#### [REQUEST]
Reproduce, character for character, the lines below from the first through the one with "F), m), kind='structure')". Leave pictures out.

#### [PROVIDED MATERIAL]

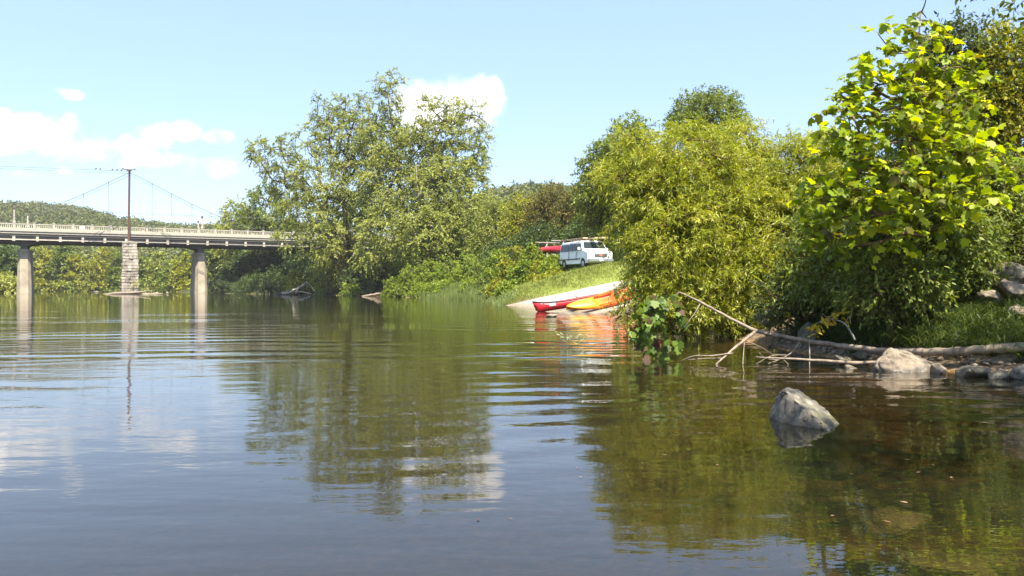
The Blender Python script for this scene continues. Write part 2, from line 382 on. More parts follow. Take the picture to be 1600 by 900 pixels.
F = np.stack([I[:-1,:-1], I[:-1,1:], I[1:,1:], I[1:,:-1]], -1).reshape(-1, 4)
tag(link('water', arr_mesh('water', np.stack([WX, WY, WX*0], -1).reshape(-1, 3), F), m), kind='structure')

# boat ramp slab
def RPT(s, w, dz=0): q = RP+RD*s+RN*w; return (q[0], q[1], RS*s+dz)
mb = MB(); ns, nw = 26, 16; sm = np.linspace(-2.5, 13, ns); wn = np.linspace(0, 17.2, nw)
top = [[RPT(a, b+(.18*math.sin(a*1.7) if b == 0 else 0), .02*vnoise(np.array(a*.9), np.array(b*.9))) for b in wn] for a in sm]
vs = [q for r in top for q in r]; fs = [(i*nw+j, i*nw+j+1, (i+1)*nw+j+1, (i+1)*nw+j) for i in range(ns-1) for j in range(nw-1)]
n0 = len(vs); rim = [(i, 0) for i in range(ns)]+[(ns-1, j) for j in range(1, nw)]+[(i, nw-1) for i in range(ns-2, -1, -1)]+[(0, j) for j in range(nw-2, 0, -1)]
vs += [(top[i][j][0], top[i][j][1], top[i][j][2]-.25) for i, j in rim]
for k in range(len(rim)):
    (i, j), (i2, j2) = rim[k], rim[(k+1) % len(rim)]; fs.append((i*nw+j, i2*nw+j2, n0+(k+1) % len(rim), n0+k))
mb.add(vs, fs)
m, t = newmat('ramp_concrete'); gp = t.n('ShaderNodeNewGeometry').outputs['Position']; s3 = t.n('ShaderNodeSeparateXYZ'); t.l(gp, s3.inputs[0])
n2 = t.noise(gp, 1.5, 6, .6); silt = t.mapr(t.m('ADD', s3.outputs[2], t.m('MULTIPLY', n2, -.5)), -.22, .1, 1, 0)
c = t.mix(silt, t.ramp(n2, [(.3, (.36,.32,.26)), (.7, (.46,.42,.35))]), t.ramp(n2, [(.4, (.16,.115,.07)), (.6, (.30,.25,.18))]))
principled(t, c, .9, 0, .2, n2, .2, .02)
tag(mb.build('ramp', m), kind='structure')

# ------------------------------------------------------------------ leaves, twigs, trees
KITE = (np.array([(0,0,0),(.42,.5,.03),(1,0,-.06),(.42,-.5,.03)]), 4)
LOBED = (np.array([(0,0,0),(-.06,.22,.0),(.16,.54,-.16),(.34,.38,-.02),(.66,.48,-.18),(.70,.26,-.04),(1,0,-.24),(.70,-.26,-.04),(.66,-.48,-.18),(.34,-.38,-.02),(.16,-.54,-.16),(-.06,-.22,.0)]), 12)
OVAL = (np.array([(0,0,0),(.25,.38,.03),(.62,.34,.02),(1,0,-.1),(.62,-.34,.02),(.25,-.38,.03)]), 6)
def unit(a): return a/np.maximum(np.linalg.norm(a, axis=-1, keepdims=True), 1e-9)
def leaves(pos, d, nrm, L, wid, shape, clump, name='leaves', sx=None):
    sh, k = shape; n = len(pos); d = unit(d); curl = RNG.uniform(-.2, 1.6, n)[:, None, None]; side = unit(np.cross(nrm, d)); nn = np.cross(d, side)
    L = np.broadcast_to(np.asarray(L, float), (n,))[:, None, None]
    V = pos[:, None, :]+L*(sh[None, :, 0:1]*d[:, None, :]+wid*sh[None, :, 1:2]*side[:, None, :]+curl*sh[None, :, 2:3]*nn[:, None, :])
    F = np.arange(n*k).reshape(n, k)
    return arr_mesh(name, V.reshape(-1, 3), F, {'rnd': RNG.random(n), 'clump': clump})
def sprays(cent, out, ntw, L, droop, nleaf, jit, spread=.9):
    """twigs fanning from each clump centre; returns leaf pos, direction, clump id, twig lines"""
    n = len(cent); C_ = np.repeat(cent, ntw, 0); O_ = np.repeat(out, ntw, 0); ci = np.repeat(np.arange(n), ntw)
    d = unit(O_+RNG.normal(0, spread, C_.shape)); Lt = L*RNG.uniform(.55, 1.2, len(C_)); st = C_+RNG.normal(0, jit, C_.shape)
    tt = (np.arange(nleaf)+.5)/nleaf
    tt = np.clip(tt[None, :]+RNG.uniform(-.5, .5, (len(C_), nleaf))/nleaf, .05, 1)
    Lt3 = Lt[:, None, None]
    p = st[:, None, :]+d[:, None, :]*tt[..., None]*Lt3; p[..., 2] -= droop*Lt[:, None]*tt**2
    tan = d[:, None, :]*np.ones_like(p); tan[..., 2] -= 2*droop*tt; tan = unit(tan)
    e = st+d*Lt[:, None]; e[:, 2] -= droop*Lt; mid = st+d*Lt[:, None]*.5; mid[:, 2] -= droop*Lt*.25
    return p.reshape(-1, 3), tan.reshape(-1, 3), np.repeat(ci, nleaf), (st, mid, e)
def sample_lobes(lobes, n, spacing, shell=.35):
    """lobes: (x,y,z,rx,ry,rz) ; clump centres spread through the union, denser near its skin"""
    L = np.array(lobes, float); vol = (L[:, 3]*L[:, 4]*L[:, 5])**.68; vol = vol/vol.sum(); pts = []; outs = []
    tries = 0
    while len(pts) < n and tries < n*40:
        tries += 1; i = RNG.choice(len(L), p=vol); q = RNG.normal(size=3); q /= np.linalg.norm(q)
        r = RNG.uniform(shell, 1)**.5; p = L[i, :3]+q*r*L[i, 3:]
        if pts and np.min(np.sum((np.array(pts)-p)**2, 1)) < spacing**2: continue
        pts.append(p); outs.append(q)
    return np.array(pts), np.array(outs)
def skeleton(trunk, tr_r, targets, tip_r, sides=5, sag=.0, expo=.42):
    """trunk polyline, then each clump is joined by a curved limb to the nearest wood; returns MB of tubes"""
    nodes = []; par = []
    for i in range(len(trunk)-1):
        a, b = np.array(trunk[i], float), np.array(trunk[i+1], float)
        for k in range(4): nodes.append(a+(b-a)*k/4); par.append(len(nodes)-2)
    nodes.append(np.array(trunk[-1], float)); par.append(len(nodes)-2); nt = len(nodes)
    base = nodes[0]; chains = []
    order = np.argsort([np.min(np.linalg.norm(np.array(nodes)-q, axis=1)) for q in targets])
    for i in order:
        q = targets[i]; A = np.array(nodes); dv = q-A; dist = np.linalg.norm(dv, axis=1)
        pen = np.where(dv[:, 2] < 0, -dv[:, 2]*1.2, 0); low = np.where(np.arange(len(A)) < 4, 3, 0)
        j = int(np.argmin(dist+pen+low)); a = nodes[j]; ln = dist[j]; ids = [j]
        k = 3 if ln > 6*tip_r else 1; side = RNG.normal(0, .09*ln, 3); dirp = unit(nodes[j]-nodes[par[j]]) if par[j] >= 0 else np.array((0, 0, 1.))
        c1 = a+dirp*ln*.35+side
        for s in range(1, k+1):
            u_ = s/k; p = (1-u_)**2*a+2*u_*(1-u_)*c1+u_*u_*q; nodes.append(p); par.append(ids[-1]); ids.append(len(nodes)-1)
        chains.append(ids)
    w = np.ones(len(nodes))
    for i in range(len(nodes)-1, -1, -1):
        if par[i] >= 0: w[par[i]] += w[i]
    w0 = w[0]
    def rad(i):
        if i < nt: return max(tr_r*(1-.97*i/nt), tip_r*w[i]**expo*.6) if tr_r else tip_r*w[i]**expo
        return min(tip_r*w[i]**expo, tr_r*.62)
    mb = MB(); tp = [nodes[i] for i in range(nt)]; rr = [rad(i) for i in range(nt)]; rr[0] *= 1.2
    mb.tube([tuple(p) for p in tp], rr, max(sides, 7))
    for ids in chains:
        mb.tube([tuple(nodes[i]) for i in ids], [min(rad(ids[1])*1.1, rad(ids[0]))]+[rad(i) for i in ids[1:]], sides)
    return mb
def px_lobes(spec, Y0):
    """(px, py, rpx, rpy, dY[, depth factor]) -> ellipsoids standing at real distance Y0+dY"""
    out = []
    for q in spec:
        px, py, a, b, dY = q[:5]; Y = Y0+dY; c = P(px, py, Y); k = Y/FP
        out.append((c.x, c.y, c.z, a*k, a*k*(q[5] if len(q) > 5 else .9), b*k))
    return out
def gz(x, y): return float(ground(np.array([x]), np.array([y]))[0])
def add_twigs(mb, tw, r, every=1):
    a, b, c = tw
    for i in range(0, len(a), every): mb.tube([a[i], b[i], c[i]], [r, r*.7, r*.3], 3, False)
def tree(name, base, lobes, mat, nclump, spacing, tw, leaf, label, cat='tree', group=None, trunk=None, tr=.3, tip=.03,
         bark='bark', shape=KITE, up=.5, twigs=0, jit=None, parts=('crown', 'trunk'), shell=.35, nup=.7, face=.0):
    """tw=(twigs per clump, length, droop, leaves per twig, spread); leaf=(length, width ratio)"""
    bx, by = base; bz = gz(bx, by); root = empty(name, (bx, by, bz), 0, label, cat, group)
    cen, out = sample_lobes(lobes, nclump, spacing, shell)
    L = np.array(lobes); c0 = (L[:, :3]*L[:, 3:4]).sum(0)/L[:, 3].sum()
    if trunk is None:
        trunk = [(bx, by, bz-.3), (bx+(c0[0]-bx)*.25, by+(c0[1]-by)*.25, bz+(c0[2]-bz)*.55), (c0[0], c0[1], c0[2]), ((c0[0]*.7+.3*cen[np.argmax(cen[:, 2])][0]), c0[1], c0[2]+(cen[:, 2].max()-c0[2])*.6)]
    o = np.array((bx, by, bz)); mb = skeleton([np.array(q) for q in trunk], tr, cen, tip)
    ntw, Lt, dr, nl, spr = tw
    od = unit(out+np.array((0, 0, up)))
    p, d, ci, tws = sprays(cen, od, ntw, Lt, dr, nl, jit if jit is not None else Lt*.25, spr)
    nrm = RNG.normal(0, 1, p.shape); nrm[:, 2] = np.abs(nrm[:, 2])+nup; nrm += np.array(sd)*face
    dl = unit(d*.6+RNG.normal(0, .6, p.shape)+np.array((0, 0, -.25)))
    if twigs: add_twigs(mb, tws, twigs)
    cr = RNG.random(len(cen))[ci]
    me = leaves(p-o, dl, nrm, leaf[0]*RNG.uniform(.6, 1.25, len(p)), leaf[1], shape, cr, 'crown')
    link(parts[0], me, M[mat], root)
    mb.v = [tuple(np.array(q)-o) for q in mb.v]
    tm = mb.mesh('trunk', True); link(parts[1], tm, M[bark], root)
    return root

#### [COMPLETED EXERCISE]
The Blender Python script for this scene continues. Write part 2, from line 382 on. More parts follow. Take the picture to be 1600 by 900 pixels.
F = np.stack([I[:-1,:-1], I[:-1,1:], I[1:,1:], I[1:,:-1]], -1).reshape(-1, 4)
tag(link('water', arr_mesh('water', np.stack([WX, WY, WX*0], -1).reshape(-1, 3), F), m), kind='structure')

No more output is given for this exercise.